By John Helmer, Moscow
@bears_with
In brief statements issued late last week in Moscow – their significance missed in the western press — President Vladimir Putin ordered a reality check of Russia’s war strategy. He then answered himself by declaring the war will be over when no Ukrainian army will be left on the battlefield, nor NATO weapons.
The Foreign Ministry answered by pointing out that Russia does not recognize there is a legal Ukrainian state because the reality is that the mutual recognition treaty between Russia and the Ukraine was cancelled by Presidents Petro Poroshenko and Vladimir Zelensky in 2018 and 2019.
“We can conclude,” Putin said at the Security Council meeting on Thursday morning, “that they can certainly send in additional equipment, but the mobilisation reserve is not unlimited. And Ukraine’s Western allies really seem determined to fight with Russia to the last Ukrainian. At the same time, we must proceed from the fact that the enemy’s offensive potential has not been exhausted; they may have strategic reserves yet unused, and I ask you to keep this in mind when making fighting strategies. You need to proceed from reality.”
Putin was following by a few hours the statement by the Foreign Ministry that Russia does not recognize the legal sovereignty of the regime in Kiev, and that following the cancellation of the treaty between the Ukraine and Russia in 2019, there will be no Ukrainian state left to sign an end-of-war agreement.
At her weekly briefing of reporters, the ministry spokesman Maria Zakharova, was asked “when will Russia initiate a legal procedure to terminate the bilateral treaty with Ukraine on its sovereignty?” Zakharova answered: “The procedure for terminating the bilateral treaty with Ukraine on its sovereignty is hampered by the absence of such a treaty. In Article 1 of the Treaty on the Principles of Relations between the RSFSR and the Ukrainian SSR of November 19, 1990, the two republics recognised each other as ‘sovereign states.’ The 1990 treaty was then replaced by the Treaty on Friendship, Cooperation, and Partnership between the Russian Federation and Ukraine of May 31, 1997 (Article 39), which was denounced by Ukraine and terminated on April 1, 2019.”

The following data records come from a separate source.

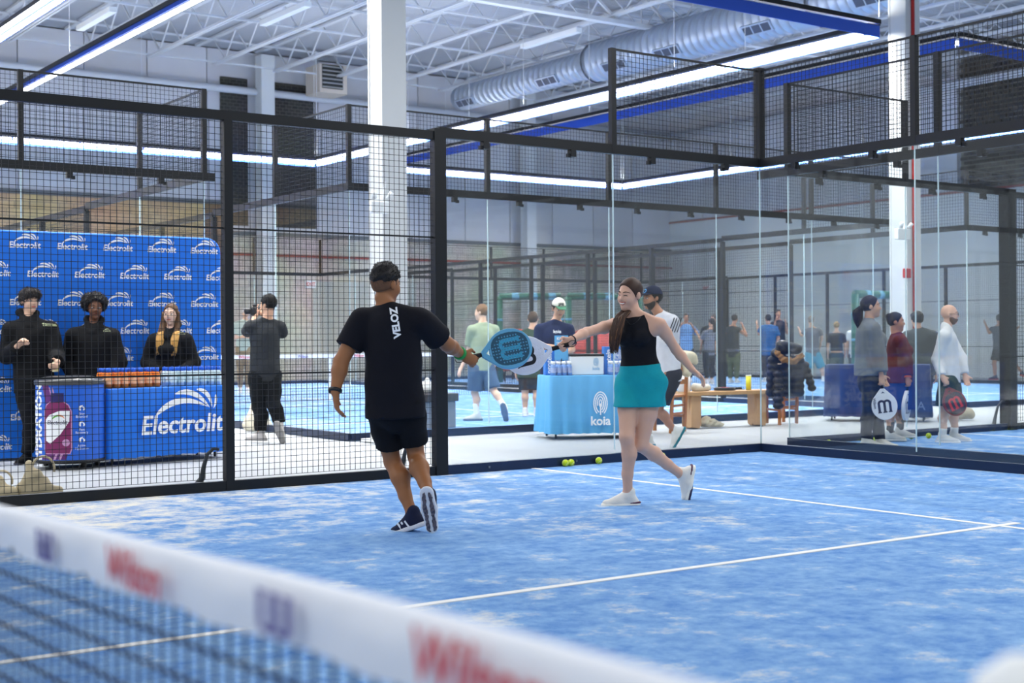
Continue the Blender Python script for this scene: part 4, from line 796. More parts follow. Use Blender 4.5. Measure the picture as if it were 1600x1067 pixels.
def shoe(A, t, n, up_c, so_c, par, off, s=1., vox=.01, lace=True):
    t = nrm(t); n = nrm(n-t*(n@t)); w_ = np.cross(t, n); s *= .97; b = A-n*.068*s
    upper = [rc(b-t*.045*s, b+t*.06*s, .041*s, .043*s), rc(b+t*.06*s, b+t*.165*s, .043*s, .036*s, n, .8), rc(A-t*.012*s-n*.02*s, A-t*.015*s+n*.012*s, .046*s, .043*s), rc(A+t*.02*s-n*.02*s, b+t*.11*s+n*.01, .04*s, .03*s)]
    zc = A-n*.078*s
    o = sdf_link('shoe', upper, vox, up_c, par, off, .03, cuts=[(zc, -n)]); bt = A-n*.088*s
    so = [rc(bt-t*.05*s, bt+t*.06*s, .045*s, .046*s), rc(bt+t*.06*s, bt+t*.172*s, .047*s, .041*s)]
    q = sdf_link('sole', so, vox, so_c, o, off, .03, cuts=[(A-n*.066*s, n), (A-n*.099*s, -n)])
    if lace:
        l = MB()
        for i in range(4): c = A+t*(.055+.022*i)*s-n*(.012+.011*i)*s-V3(off); l.tube([tuple(c-w_*.024*s), tuple(c+n*.010*s), tuple(c+w_*.024*s)], .0035, 5)
        l.build('laces', so_c, o, True)
    return o
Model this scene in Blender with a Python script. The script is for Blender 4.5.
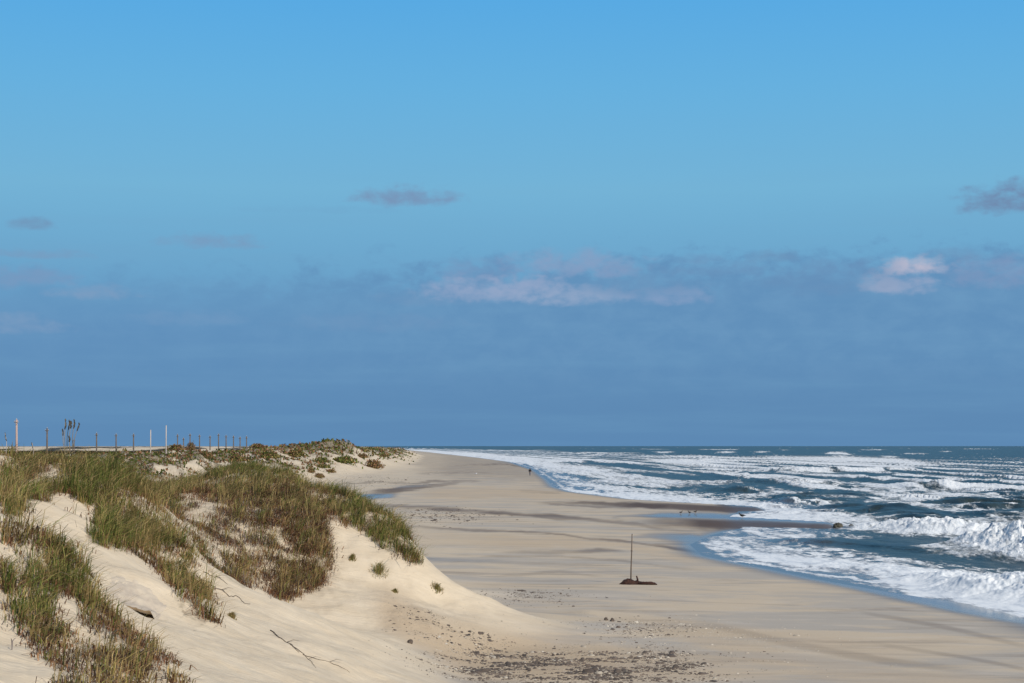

No army, no state. But the war will continue because it is the one between the US and the NATO powers and Russia. That too will have an ending, but longer.
“If [NATO Secretary-General] Mr Stoltenberg again says on behalf of NATO that they are against freezing the conflict in Ukraine,” Foreign Minister Sergei Lavrov said on June 21, “this means that they want to fight. So let them fight. We are ready for that. We realised NATO’s true goals in Ukraine some time ago as their plans took shape over the years that followed the coup. Today, NATO is attempting to implement them…they are directly involved in the hybrid and hot war declared on Russia.”
I am reminded, Lavrov added, “of a Soviet-era joke noting that the Soviet Union is located too close to US military bases.” The Soviet Union was dismantled, but the war continues against Russia. It will end when the US is pushed to a safe distance. How safe, Putin asked Defense Minister Sergei Shoigu to explain in answer to two questions?
Putin’s question: “we know that the enemy is to receive additional Western equipment. What does the Defence Ministry think about threats in this connection?”
Shoigu’s answer: “All arsenals, accumulated by the Soviet Union and countries of the former socialist bloc, have now been virtually depleted. We can say the same about former Ukrainian resources… the amount, due to be delivered throughout 2023, as well as those weapons that have already been delivered, will not seriously affect the course of hostilities. Additionally, most of the armoured vehicles and fighting vehicles belong to the previous generation, or even to an earlier generation. On the one hand, their armour is weak and ineffective, compared to modern equipment. Mr President, we do not see any threats here.”
Question: “Mr Shoigu, what is the percentage of Western equipment out of the equipment that has been destroyed since June 4, which Mr Patrushev has just reported giving generalised data? Approximately.”
Answer: “Of the 246 tanks destroyed, 13 were Western made. At the same time, it should be noted that, if we consider the equipment that was delivered, tanks in particular: 81 Western-made tanks have been delivered. Of the 81 Western tanks, 13 [16%] have been destroyed. Of the armoured fighting vehicles, 59 Western ones have been destroyed. To date, Western countries have supplied Ukraine with an estimated 109 Bradley armoured fighting vehicles. Of the 109 BFVs, 18 [17%] have been destroyed. Overall, 59 Western-made armoured vehicles have been destroyed. As for field artillery and guns, here, of course, I can estimate right away that out of the 48 pieces destroyed, about 30 percent were Western made.”
The “reality”, Putin concluded publicly, not for Shoigu or the General Staff, is that the percentage of NATO weapons destroyed on the battlefield will rise sharply because “the enemy’s offensive potential has not been exhausted; they may have strategic reserves yet unused.” When those reserves are defeated, there will be neither NATO arms nor Ukrainian men left.